+++ RECORDED DATA +++
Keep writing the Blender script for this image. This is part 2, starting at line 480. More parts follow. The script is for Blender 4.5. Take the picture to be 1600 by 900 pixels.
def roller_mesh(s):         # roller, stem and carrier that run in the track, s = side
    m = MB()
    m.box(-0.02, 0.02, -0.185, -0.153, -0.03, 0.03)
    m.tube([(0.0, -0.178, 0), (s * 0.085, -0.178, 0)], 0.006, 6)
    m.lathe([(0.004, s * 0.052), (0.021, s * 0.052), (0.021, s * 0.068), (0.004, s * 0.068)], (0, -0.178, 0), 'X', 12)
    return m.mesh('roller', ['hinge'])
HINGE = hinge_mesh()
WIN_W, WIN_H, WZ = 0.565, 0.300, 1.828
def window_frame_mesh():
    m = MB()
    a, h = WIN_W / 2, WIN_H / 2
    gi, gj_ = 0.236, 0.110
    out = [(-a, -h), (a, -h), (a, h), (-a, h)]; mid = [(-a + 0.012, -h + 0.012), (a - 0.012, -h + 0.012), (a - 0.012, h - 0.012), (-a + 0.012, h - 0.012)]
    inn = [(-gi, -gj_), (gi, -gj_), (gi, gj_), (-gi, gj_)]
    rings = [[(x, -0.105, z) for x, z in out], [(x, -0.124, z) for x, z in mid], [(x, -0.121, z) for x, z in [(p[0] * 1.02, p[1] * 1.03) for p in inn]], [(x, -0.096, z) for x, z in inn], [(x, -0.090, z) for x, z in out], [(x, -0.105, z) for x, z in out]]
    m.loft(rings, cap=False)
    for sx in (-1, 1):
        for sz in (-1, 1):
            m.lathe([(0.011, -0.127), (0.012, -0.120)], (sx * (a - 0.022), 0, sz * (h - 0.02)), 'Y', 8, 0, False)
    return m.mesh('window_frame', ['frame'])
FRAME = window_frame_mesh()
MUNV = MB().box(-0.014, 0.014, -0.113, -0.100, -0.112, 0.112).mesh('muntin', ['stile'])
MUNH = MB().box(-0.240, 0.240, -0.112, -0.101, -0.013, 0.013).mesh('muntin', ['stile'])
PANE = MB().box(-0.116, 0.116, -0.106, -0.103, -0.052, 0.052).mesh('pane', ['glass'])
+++
• WHAT THE TASK REQUIRES
All of the material must be reproduced exactly.

• ANSWER TO THIS PROBLEM
Keep writing the Blender script for this image. This is part 2, starting at line 480. More parts follow. The script is for Blender 4.5. Take the picture to be 1600 by 900 pixels.
def roller_mesh(s):         # roller, stem and carrier that run in the track, s = side
    m = MB()
    m.box(-0.02, 0.02, -0.185, -0.153, -0.03, 0.03)
    m.tube([(0.0, -0.178, 0), (s * 0.085, -0.178, 0)], 0.006, 6)
    m.lathe([(0.004, s * 0.052), (0.021, s * 0.052), (0.021, s * 0.068), (0.004, s * 0.068)], (0, -0.178, 0), 'X', 12)
    return m.mesh('roller', ['hinge'])
HINGE = hinge_mesh()
WIN_W, WIN_H, WZ = 0.565, 0.300, 1.828
def window_frame_mesh():
    m = MB()
    a, h = WIN_W / 2, WIN_H / 2
    gi, gj_ = 0.236, 0.110
    out = [(-a, -h), (a, -h), (a, h), (-a, h)]; mid = [(-a + 0.012, -h + 0.012), (a - 0.012, -h + 0.012), (a - 0.012, h - 0.012), (-a + 0.012, h - 0.012)]
    inn = [(-gi, -gj_), (gi, -gj_), (gi, gj_), (-gi, gj_)]
    rings = [[(x, -0.105, z) for x, z in out], [(x, -0.124, z) for x, z in mid], [(x, -0.121, z) for x, z in [(p[0] * 1.02, p[1] * 1.03) for p in inn]], [(x, -0.096, z) for x, z in inn], [(x, -0.090, z) for x, z in out], [(x, -0.105, z) for x, z in out]]
    m.loft(rings, cap=False)
    for sx in (-1, 1):
        for sz in (-1, 1):
            m.lathe([(0.011, -0.127), (0.012, -0.120)], (sx * (a - 0.022), 0, sz * (h - 0.02)), 'Y', 8, 0, False)
    return m.mesh('window_frame', ['frame'])
FRAME = window_frame_mesh()
MUNV = MB().box(-0.014, 0.014, -0.113, -0.100, -0.112, 0.112).mesh('muntin', ['stile'])
MUNH = MB().box(-0.240, 0.240, -0.112, -0.101, -0.013, 0.013).mesh('muntin', ['stile'])
PANE = MB().box(-0.116, 0.116, -0.106, -0.103, -0.052, 0.052).mesh('pane', ['glass'])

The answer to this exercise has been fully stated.